When stores close, consumers have less choice. They must travel farther to make their purchases, costing time and money. There is less competition for their business. That plus the higher cost of security in the businesses that do remain open adds up to a higher cost of living, and this in a city where the cost is already sky high.

Mail order is not the answer, given that “porch pirates” are just as brazen as shoplifters and face no greater consequences.

At the root of it all is the misconception that “property offenders” are harmless and that punishing them is oppressive, racist, etc., etc., etc.

The reality is that California was not punishing property offenders excessively before Propositions 47 and 57. The kind of offender that most of the people who supported those measures think of when they hear that term rarely went to state prison before. A handful of well-publicized anecdotal examples of “three strikers” whose third strike was “petty theft with a prior” distorted the public perception. That problem had already been fixed back in 2012 with Proposition 36.
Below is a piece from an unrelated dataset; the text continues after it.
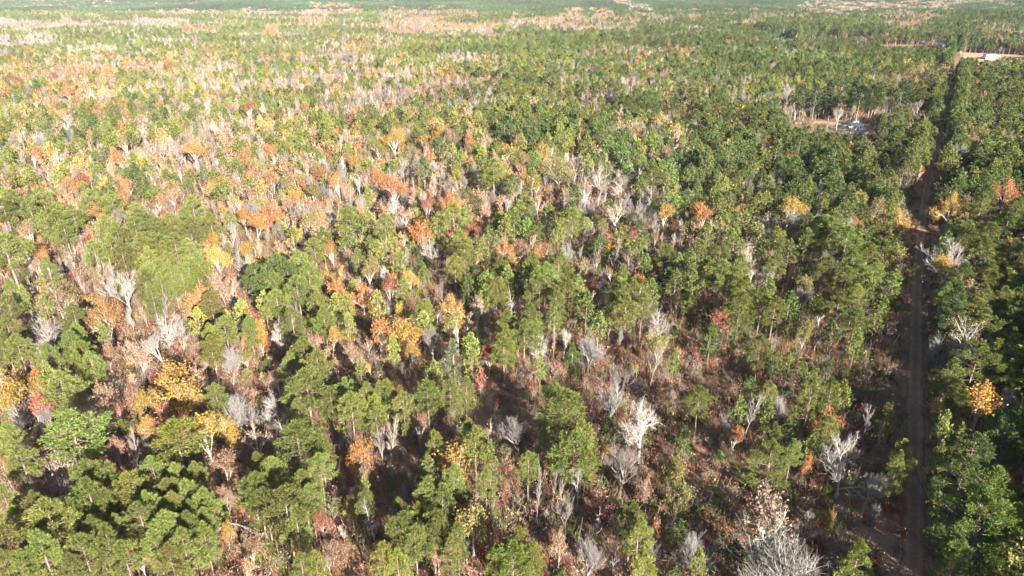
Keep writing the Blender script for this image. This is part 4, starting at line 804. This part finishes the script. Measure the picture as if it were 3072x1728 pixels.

We need to have genuine consequences for chronic thieves. We need strong protection against civil liability for store owners and employees who take action against thieves. Proposition 20 on the current ballot is a first step in the right direction, but only a step.

It is high time that people who have been deceived by “wokeness” actually woke up. The bill of goods that the soft-on-crime crowd sold to the people is taking our society straight down the sewer. We need to turn it around now.